Even in the off-season, the Beaumont supper club operated year round, serving fine food and offering good music. Belgrade resident Curtis Backlan, who then farmed north of town, remembers the club being a destination for a night out once a month or so. Long after the track shut down, the Beaumont restaurant continued to operate under various owners for many years, and the clubhouse was torn down in 2008.

Skip Border remembers that at first, Belgrade business owners were skeptical of any benefit the city might realize from the people who came to town to patronize the races.

“Sometimes city people would holler because they didn’t think racing was helping,” he said. “I think they figured most people stayed at the track and didn’t go downtown.”

That’s when Beaumont employees hatched a plan.

“We’d pay people in two-dollar bills, then they’d circulate all over,” Border remembers. “After the two-dollar bill incident, things kind of changed. Nobody yelled after that.”

Both Burrows and Riley agree that Belgrade benefited economically from the Beaumont’s presence.

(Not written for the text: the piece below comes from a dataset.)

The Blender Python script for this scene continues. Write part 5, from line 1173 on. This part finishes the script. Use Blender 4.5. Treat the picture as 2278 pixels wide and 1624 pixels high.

Even though the track had its own supper club, diners still ventured elsewhere – primarily to The Mint and The Lounge – to dine.

“I just know that if you were going to eat downtown, you had to wait,” Burrows remembers. She also recalls that track traffic provided a great boost to grocery stores like Lee & Dad’s, because the people on the race circuit camped on the grounds in trailers and “had to eat and buy gas.”

In 1964, a race with a $70,000 purse – the largest ever offered in Montana – drew a huge crowd to the Beaumont. But, according to the late Lloyd Shelhamer, that was the beginning of the end of the dream that just couldn’t compete financially. It was no reflection on Shelhamer’s business acumen, as he went on to grow his company United Tote, which remains an industry leader in racing industry technology services. Skip Border worked alongside Shelhamer on the early-day development of that technology.

Like Shelhamer, his former employees believes that the Beaumont couldn’t continue to compete against the more accessible racing venues in Billings and Great Falls, but that doesn’t take away from what it did for the community.

“I just like the idea that it brought people and a lot of money into our town,” Burrows said. “The Beaumont added a lot to Belgrade.”

Riley is grateful for the memories of her childhood days at the track, where she and her friends analyzed the horses and convinced one of their parents to place bets for them.

“It was a blast – good, good times, and no crime in it,” she said. “I’m thankful that I got to have that memory of it.”